Creating a pseudoterminal to make sudo happy

I need to automate the provisioning of a cloud instance (running Fedora 17) for which the following initial facts are true:

  • I have ssh-key based access to a remote user (cloud)
  • That user has password-free root access via sudo.

Manual configuration is as simple as logging in and running sudo su - and having at it, but I would like to fully automate this process. The trick is that the system defaults to having the requiretty option enabled for sudo, which means that an attempt to do something like this:

ssh remotehost sudo yum -y install puppet

Will fail:

sudo: sorry, you must have a tty to run sudo

I am working around this right now by first pushing over a small Python script that will run a command on a pseudoterminal:

import os
import sys
import errno
import subprocess

pid, master_fd = os.forkpty()

if pid == 0:
    # child process: now that we're attached to a
    # pty, run the given command.
    os.execvp(sys.argv[1], sys.argv[1:])
else:
    while True:
        try:
            data = os.read(master_fd, 1024)
        except OSError, detail:
            if detail.errno == errno.EIO:
                break

        if not data:
            break

        sys.stdout.write(data)

    os.wait()

Assuming that this is named pty, I can then run:

ssh remotehost ./pty sudo yum -y install puppet

This works fine, but I'm wondering if there are solutions already available that I haven't considered.

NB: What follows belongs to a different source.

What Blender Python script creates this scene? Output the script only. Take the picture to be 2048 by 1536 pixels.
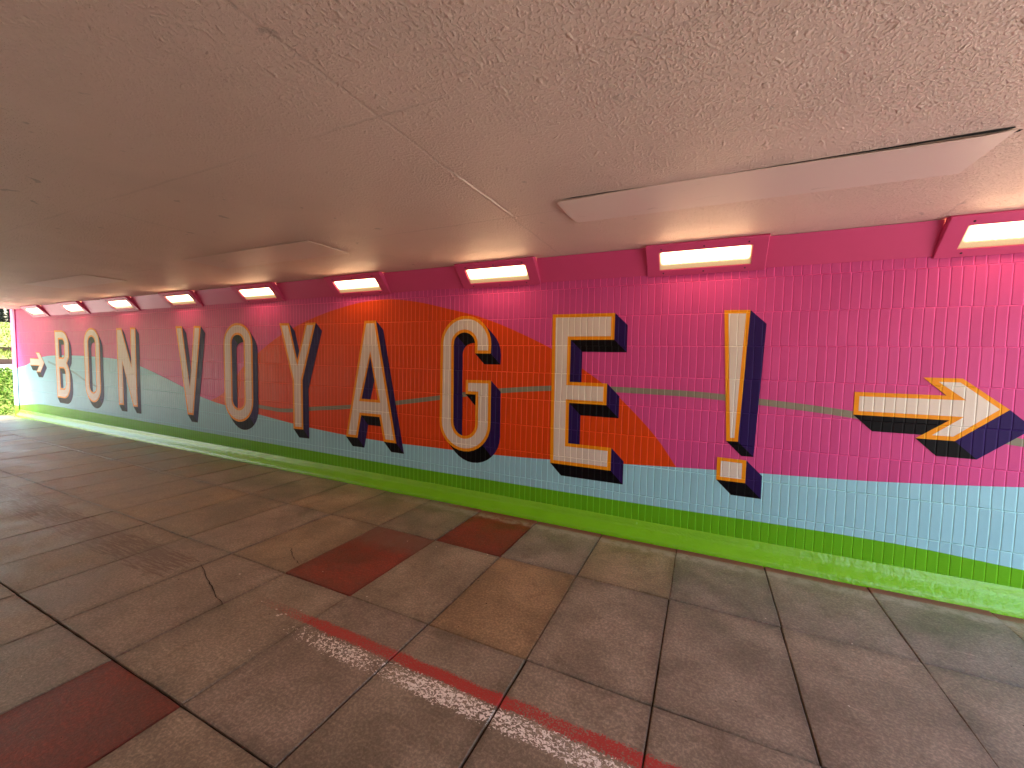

  • I would normally think about expect, but it's not installed by default on this system.
  • screen can do this in a pinch, but the best I came up with was:

    screen -dmS sudo somecommand
    

    ...which does work but eats the output.

Are there any other tools available that will allocate a pseudoterminal for me that are going to be generally available?


You want the -t option to ssh:

 -t      Force pseudo-tty allocation.  This can be used to execute
         arbitrary screen-based programs on a remote machine, which can be
         very useful, e.g. when implementing menu services.  Multiple -t
         options force tty allocation, even if ssh has no local tty.

You may need to use -tt if the script is going to be run non-interactively.